A pluralidade de formas de acesso dos cidadãos ao direito e à justiça através de entidades,
públicas e privadas, que atuam dentro e fora do sistema judicial português é hoje uma
realidade. A existência de uma “quase” rede de serviços jurídicos complementares, em
regra desvalorizados ou ignorados, permite perspetivar uma conceção de acesso dos
cidadãos ao direito e à justiça onde o papel de um conjunto diversificado de entidades
públicas e privadas pode ser bastante importante no reforço e aprofundamento do
sistema democrático. E, neste sistema, o Ministério Público detém um papel de interface
que está, de forma aparentemente dispersa, situado no meio desta “rede”.

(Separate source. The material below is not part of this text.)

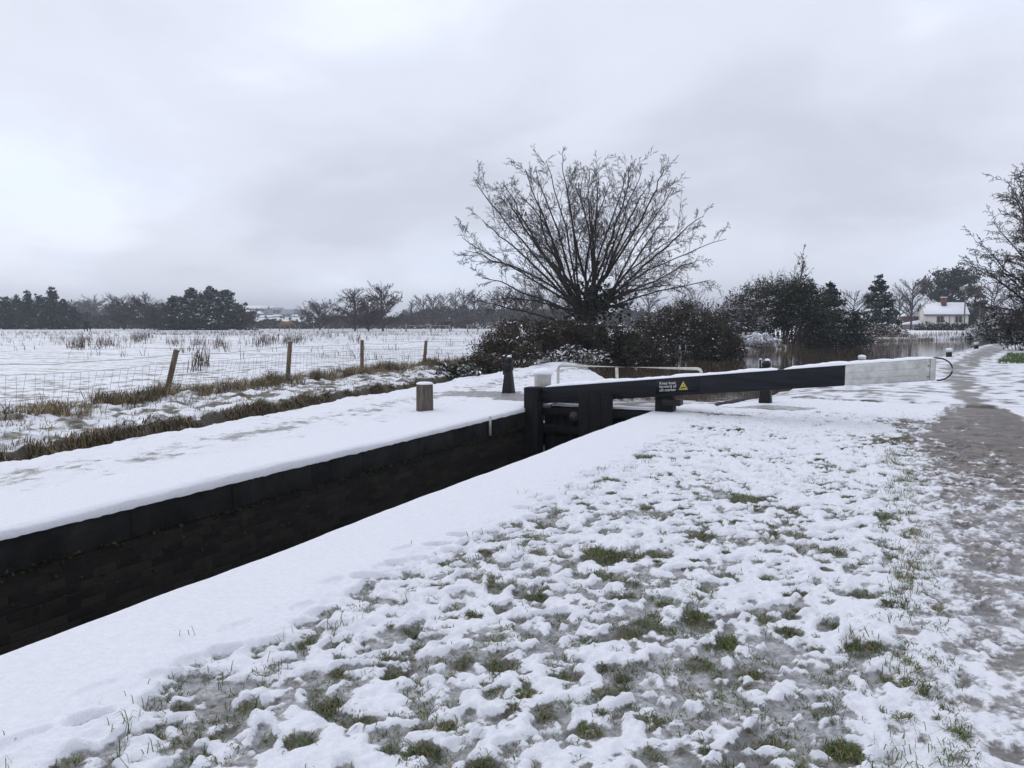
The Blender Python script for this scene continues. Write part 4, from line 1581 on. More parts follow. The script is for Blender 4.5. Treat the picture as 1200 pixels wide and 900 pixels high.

O objetivo principal desta investigação passa, assim, por compreender a identidade, as
competências legais e as práticas profissionais e informais do Ministério Público em
Portugal como um ator defensor e promotor de um melhor acesso dos cidadãos ao
direito e à justiça nas várias áreas jurídicas onde intervém ativamente. Procurar‐se‐á
analisar como se desenvolve o exercício das múltiplas competências do Ministério
Público na relação com os cidadãos e no papel de interface que ocupa entre os
tribunais e as distintas entidades e profissões, públicas e privadas, que atuam no
sistema de acesso dos cidadãos ao direito e à justiça.
Não se trata de procurar o “modelo perfeito” ou de tentar efetuar qualquer “síntese
ideal”, mas antes de destacar as principais características que podem contribuir para
que o Ministério Público em Portugal cumpra uma função essencial na defesa da
legalidade e na promoção do acesso ao direito e à justiça dos cidadãos, contribuindo
para a melhoria do atual sistema democrático em tempos de grande pressão sobre os
direitos historicamente conquistados e construídos.